Personalmente possiamo dire di apprezzare in "Derrick", oltre a Tappert, numerosi altri aspetti. Gli altri attori, pur poco noti in Italia (anche se ricordiamo che un giovanissimo Fritz Wepper, alias Harry Klein, aveva lavorato in Cabaret con Liza Minnelli nel 1971), risultano sempre impeccabili e molto credibili nella riproposizione di personaggi appartenenti alla cosiddetta "quotidianità". L’ambientazione, sia nelle bellissime ville del ceto medio alto, sia nelle dimesse case dei quartieri popolari, è sempre eccellente e ricca di particolari, grazie al fatto che le riprese sono sempre state girate in abitazioni reali e non in studio. Le trame, infine, difficilmente rappresentano un "giallo" vero e proprio, affrontando tematiche che hanno sì a che vedere con il crimine, ma spesso legate alla scottante attualità odierna e non a delitti astrusi e di dubbia realizzazione.

 

Fotogrammi di due episodi di Derrick

 

Tappert, come racconta nel suo libro, ha avuto anche una seconda vita, prima ed oltre "Derrick", come attore di teatro, di cinema, e come uomo privato.

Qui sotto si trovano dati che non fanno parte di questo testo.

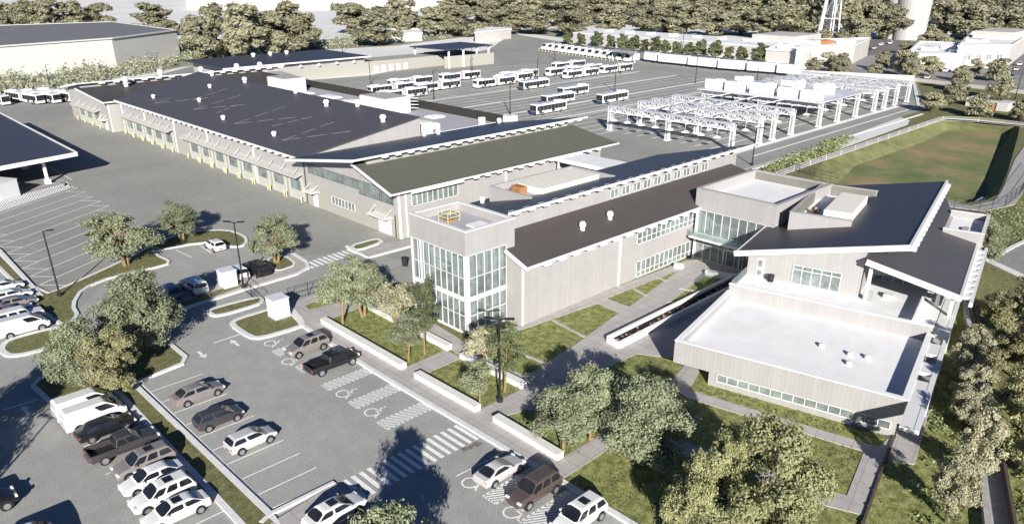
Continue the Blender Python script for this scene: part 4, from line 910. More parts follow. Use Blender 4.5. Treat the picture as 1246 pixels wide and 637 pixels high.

Dalle pagine del libro emergono i ricordi dell’infanzia, a Wuppertal, l’incubo del nazismo, le persecuzioni degli ebrei (l’immagine di un suo compagno di scuola che non ha più rivisto ancora lo perseguita) la guerra con le sue terribili conseguenze, il ritorno alla vita, il debutto teatrale a Stendal, i grandi successi al Piccolo Teatro di Monaco, i due matrimoni falliti prima di incontrare, a Gottinga, quella che sarebbe rimasta la donna della sua vita. Tra le numerose esperienze personali che racconta, ce ne è piaciuta particolarmente una legata al primo dopoguerra, mentre aspettava un treno: "Nel ristorante della stazione di Braunschweig c’era insalata di aringhe. Non ne avevo più mangiata da anni e non era mai stata il mio debole. Ordinai una porzione. Per me aveva il gusto della manna e smisi solo dopo dodici porzioni. Il sapore della libertà in un’insalata di aringhe: la vita può essere davvero buffa".

Questo è Tappert/Derrick, attore di grande talento e personaggio ricco di interessi e di esperienze che vanno ben oltre il posato e calmo poliziotto conosciuto in TV.